In this final post in the series, we look at the one change introduced by the Consolidated FDI Policy, Circular No. 1 of 2011 to the sectoral requirements in the agricultural sector, and also briefly touch upon some areas that have been overlooked in the current round of policy review (but yet are under active consideration).
Earlier, FDI under the automatic route up to 100% was available for “floriculture, horticulture, development of seeds, animal husbandry, pisciculture, aquaculture and cultivation of vegetables & mushrooms under controlled conditions and services related to agro and allied sectors” (para. 5.2.1 of the FDI Circular). The relaxation now made is to allow 100% FDI for development and production of seeds and planting material without the requirement to do so “under controlled conditions”. The other stipulations continue to operate, as elaborated in this report.
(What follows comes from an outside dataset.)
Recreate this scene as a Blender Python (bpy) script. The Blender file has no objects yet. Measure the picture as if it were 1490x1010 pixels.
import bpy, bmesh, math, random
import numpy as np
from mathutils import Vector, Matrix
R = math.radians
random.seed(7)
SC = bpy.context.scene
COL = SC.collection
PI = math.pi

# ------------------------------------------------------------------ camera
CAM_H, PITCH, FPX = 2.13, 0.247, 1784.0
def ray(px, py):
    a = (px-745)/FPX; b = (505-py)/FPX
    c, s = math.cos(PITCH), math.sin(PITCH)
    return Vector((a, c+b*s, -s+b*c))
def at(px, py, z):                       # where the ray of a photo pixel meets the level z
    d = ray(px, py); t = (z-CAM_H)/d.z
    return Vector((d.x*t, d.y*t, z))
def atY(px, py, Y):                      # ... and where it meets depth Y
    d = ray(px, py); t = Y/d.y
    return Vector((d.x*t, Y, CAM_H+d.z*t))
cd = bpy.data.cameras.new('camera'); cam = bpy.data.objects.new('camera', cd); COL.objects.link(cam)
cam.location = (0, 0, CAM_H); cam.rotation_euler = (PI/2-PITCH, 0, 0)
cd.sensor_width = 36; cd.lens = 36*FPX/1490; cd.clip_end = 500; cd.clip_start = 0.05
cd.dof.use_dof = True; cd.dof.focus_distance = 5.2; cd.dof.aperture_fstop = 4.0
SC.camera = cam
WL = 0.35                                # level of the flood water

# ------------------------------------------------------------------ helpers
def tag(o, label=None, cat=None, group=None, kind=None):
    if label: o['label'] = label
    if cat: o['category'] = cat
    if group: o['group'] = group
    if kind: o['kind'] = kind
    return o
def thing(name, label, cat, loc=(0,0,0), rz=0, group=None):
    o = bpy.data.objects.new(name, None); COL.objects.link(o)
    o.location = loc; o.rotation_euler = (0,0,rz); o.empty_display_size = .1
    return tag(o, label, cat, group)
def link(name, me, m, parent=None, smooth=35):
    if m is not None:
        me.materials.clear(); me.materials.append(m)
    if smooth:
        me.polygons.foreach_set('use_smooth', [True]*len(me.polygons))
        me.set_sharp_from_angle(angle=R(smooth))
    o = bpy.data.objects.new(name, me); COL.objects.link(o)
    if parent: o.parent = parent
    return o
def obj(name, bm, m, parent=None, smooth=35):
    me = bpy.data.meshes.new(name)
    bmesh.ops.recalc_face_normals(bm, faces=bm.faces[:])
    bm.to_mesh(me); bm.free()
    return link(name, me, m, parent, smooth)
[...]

As far as a few other sectors and types of entities are concerned, although some movement has been made in relation to the following matters, there is no definitive policy pronouncement forthcoming from the Government:
- multi-brand retail trading, which is a hot-button issue, where Government has been holding consultations after having issued a discussion paper;
- FDI in limited liability partnerships (LLP), in whose case too there is already a discussion paper (although the LLP as an entity appears to be undergoing some turmoil lately due to imposition of minimum-alternate tax in Budget 2011, as discussed here); and
- enhancement of FDI limit in the insurance sector from 26% to 49%.
Investors keen on taking a stake in these sectors will have to await further policy pronouncements.